Active: "We activated your discount code."

The active subject line creates a sense of personal service that the passive alternative lacks.

Social media post:

Passive: "New features have been added to our app."

Active: "We just added exciting new features to our app!"

The active version conveys enthusiasm and recency that the passive construction mutes.

Call to action button:

Passive: "Your free trial can be started now"

Active: "Start your free trial now"

The active imperative creates urgency and directly instructs the user on the desired action.

Active voice particularly strengthens microcopy, those small but critical text elements that guide user interactions. Submit buttons, form labels, error messages, and confirmation texts often default to passive voice, creating unnecessary distance. Small shifts to active voice sentences might seem minor but occur at crucial decision points where clarity and connection matter most.

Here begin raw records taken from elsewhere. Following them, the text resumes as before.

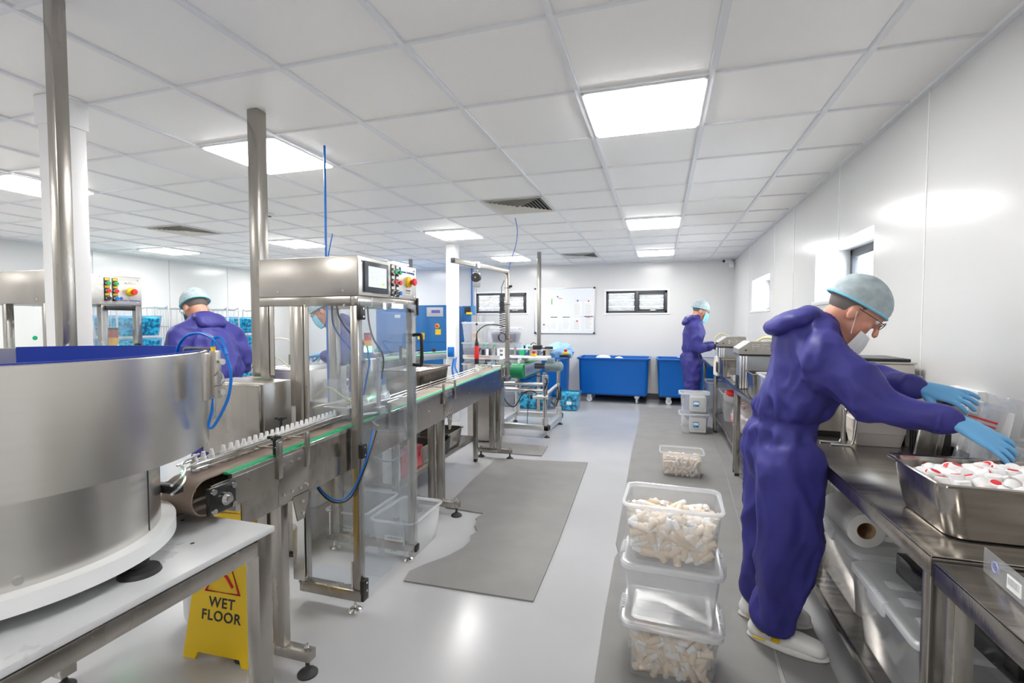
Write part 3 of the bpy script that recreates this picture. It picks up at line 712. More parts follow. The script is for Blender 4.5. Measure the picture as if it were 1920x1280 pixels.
# box cabinet left of guard
t = thing('steel_enclosure', 'plain stainless enclosure box between feeder bowl and guard cabinet', 'enclosure', (-1.785, 1.80, .78))
B().box((-.36, .02, 0), (-.0, .20, .35), .006).build('body', steel_sheet, t); B().box((-.36, 0, .003), (-.008, .018, .345), .006).build('door', steel, t)
q = B(); q.box((-.14, -.006, .03), (-.10, 0, .06), .002); q.cyl((-.12, -.012, .045), (-.12, -.004, .045), .008); q.build('lock', chrome, t)
B().box((-.34, .05, -.78), (-.28, .11, 0), .003).build('support_post', steel, t)
hose([(-2.035, 2.60, CZ+.01), (-2.035, 2.60, 2.1), (-2.035, 2.60, 1.6), (-2.03, 2.60, .72)], .007, hose_blue, 'straight blue air line dropping from the ceiling behind the guard cabinet', 2)
hose([(-2.00, 2.62, 1.98), (-2.02, 2.61, 1.87), (-2.032, 2.60, 1.79)], .0035, hose_blue, 'thin blue branch tube beside the straight drop line', 4)

# second guard cabinet further left
t, on, w, d = guard_cabinet('guard_cabinet', 'steel guard cabinet with the AUTO 1 panel left of the white column', -4.35, -3.555, 1.97, 2.535, 1.535, 1.735)
for r_, (c1, c2) in enumerate(cols):
    push_button(t, on(.335, 1.688-r_*.05), c1, lab=yellow); push_button(t, on(.385, 1.688-r_*.05), c2, lab=yellow)
estop(t, on(.487, 1.63)); B(on(.485, 1.688)).box((-.036, -.014, 0), (.036, .014, .001)).build('label_plate', paper, t, smooth=False)
text('AUTO 1', .021, ink, on(.485, 1.688) @ T(0, 0, .0012), 'lettering', t)
text('Chromex Technology', .0165, ink_blue, on(.475, 1.57) @ T(0, 0, .001), 'maker_lettering', t)
B(on(.425, 1.583)).lathe([(.010, 0), (.010, .001)], n=20).build('maker_emblem', ink_blue, t)
for x_, y_, w1 in ((-.045, d-.04, .042), (-.045, .30, .042), (-.045, 0, .042), (-.42, 0, .04), (-.62, 0, .05), (-.78, 0, .04), (-.75, d-.04, .05), (-.40, d-.04, .06)):
    B().box((x_, y_, .06), (x_+w1, y_+.04, 1.536), .003).build('post', steel, t)
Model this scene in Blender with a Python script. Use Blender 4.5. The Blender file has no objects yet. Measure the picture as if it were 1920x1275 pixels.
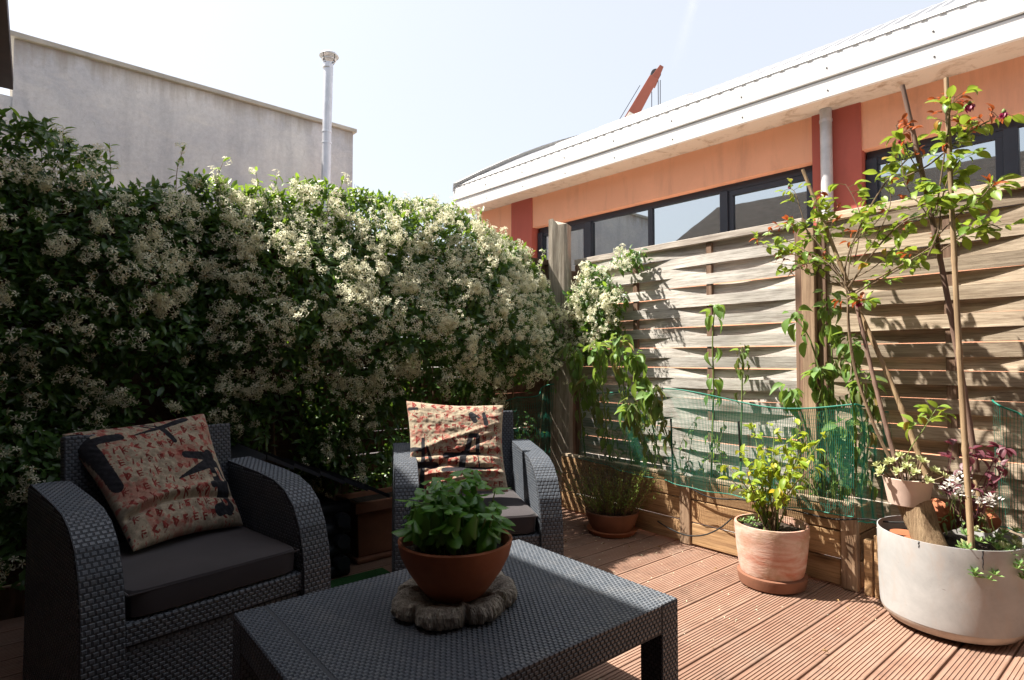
import bpy, math, random
import numpy as np
from mathutils import Vector, Matrix, Euler, noise
random.seed(7); rng = np.random.default_rng(7)
sc = bpy.context.scene; COL = sc.collection
R_ = math.radians; PI = math.pi

# ---------------------------------------------------------------- camera, light, exposure
CAMZ = 1.15
cd = bpy.data.cameras.new('camera'); cam = bpy.data.objects.new('camera', cd); COL.objects.link(cam)
cam.location = (0, 0, CAMZ); cam.rotation_euler = (R_(90 + 1.927), 0, R_(-39.6))
cd.sensor_width = 36; cd.lens = 36 * 1085 / 1920; cd.clip_start = .05; cd.clip_end = 2000
sc.camera = cam
SUN = Vector((.41, -.50, -1.0))
sd = bpy.data.lights.new('sun', 'SUN'); so = bpy.data.objects.new('sun', sd); COL.objects.link(so)
sd.energy = 5.0; sd.angle = R_(.55); sd.color = (1, .93, .82)
so.rotation_euler = SUN.to_track_quat('-Z', 'Y').to_euler(); so.location = (-4, 6, 10)
w = bpy.data.worlds.new('World'); sc.world = w; w.use_nodes = True
nt = w.node_tree; nt.nodes.clear()
sky = nt.nodes.new('ShaderNodeTexSky'); sky.sky_type = 'NISHITA'; sky.sun_disc = False
sky.sun_elevation = math.atan2(1, math.hypot(SUN.x, SUN.y)); sky.sun_rotation = math.atan2(-SUN.x, -SUN.y)
sky.air_density = 1.0; sky.dust_density = 3.5; sky.ozone_density = 1.0
bg = nt.nodes.new('ShaderNodeBackground'); bg.inputs[1].default_value = .083
wo = nt.nodes.new('ShaderNodeOutputWorld')
hz = nt.nodes.new('ShaderNodeMix'); hz.data_type = 'RGBA'; hz.inputs[0].default_value = .55; hz.inputs[7].default_value = (5.5, 5.55, 5.6, 1)   # even milky haze over the whole sky
nt.links.new(sky.outputs[0], hz.inputs[6]); nt.links.new(hz.outputs[2], bg.inputs[0]); nt.links.new(bg.outputs[0], wo.inputs[0])
sc.view_settings.view_transform = 'Standard'; sc.view_settings.look = 'None'
sc.view_settings.exposure = 1.42; sc.view_settings.gamma = 1; sc.view_settings.use_curve_mapping = False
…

Strengthening your brand voice with active messaging

Using active voice makes your brand sound stronger. When you write directly and clearly, customers see your brand as confident and honest. They connect with your message more easily because you tell them exactly who is doing what. This approach builds trust with people who want real communication, not corporate jargon.

Though active voice works best most of the time, passive voice has its moments, too. Use passive voice to focus on what happened rather than who did it. This works well when talking about industry trends or market changes.

Passive voice also makes sense in legal disclaimers or when handling customer complaints where pointing fingers might make things worse. The important thing is choosing your words on purpose, not just writing passively out of habit.

Tools like Mailchimp help you create more action-focused marketing messages. Our templates make it easy to write clear calls to action, and analytics show you which active messages get better results. Good website copywriting combines these tools with strong writing basics to create copy that guides users smoothly through your site.


Key Takeaways

  • Active voice makes your marketing content more direct, clear, and compelling, creating a stronger connection with your audience.
  • Passive voice creates unnecessary barriers between your message and readers, requiring more cognitive effort to process information.
  • Using active voice improves performance across all marketing channels — from email open rates to website conversions and social media engagement.
  • Shifting to an active voice requires identifying passive constructions, establishing a revision process, and using appropriate tools to consistently strengthen your brand voice.